The King Roger of the title refers to the 12th century Sicilian king of the same name, but what is really important about that reference is the setting in a Christian state in an idyllic spot in the Dark Ages. The librettist, Jaroslaw Iwaszkiewicz, a cousin of Szymanowski, has fashioned a tale that is difficult to effectively stage. Into this Christian state comes a shepherd who is preaching a new religion of radiant sensuality and abandon, think Dionysius. In the three acts of the opera, the shepherd first converts the court, then the king’s wife, Roxanna, and finally the king himself. (The king starts out as a fairly repressed character who clearly sees the shepherd as a heretic and a threat and ends up being transformed by him.) The drama and the emotion in the wonderful music come from the tension between the king and shepherd.

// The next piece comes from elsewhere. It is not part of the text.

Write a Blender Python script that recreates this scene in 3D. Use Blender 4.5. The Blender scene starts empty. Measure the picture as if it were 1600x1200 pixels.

The libretto calls for the first act to be in a Cathedral, the second in the palace and the final act in a Greek theater (emphasizing the Dionysian aspect). Then, there was the staging at the Opera Bastille. Making some of Pamela Rosenberg productions look good, this production set the opera in what looked like an extraordinarily decadent spa completewith an onstage swimming pool with a dead body floating in it and attendant heroin dealers, only the fedoras were missing. The excellent chorus was animated by projecting videos taken at odd angles on a huge screen above the swimming pool. The director might have been excused for trying to add drama to a book that seemed a bit repetitive, but his attempts did not work for me (and apparently not for much of the audience who booed the director when he went on stage at the curtain call). Because of the sensuous music (and in this production, fine singing), I would certainly see another performance of the opera, but I would like to see one in the intended setting of the opera before I see another “re-invention”.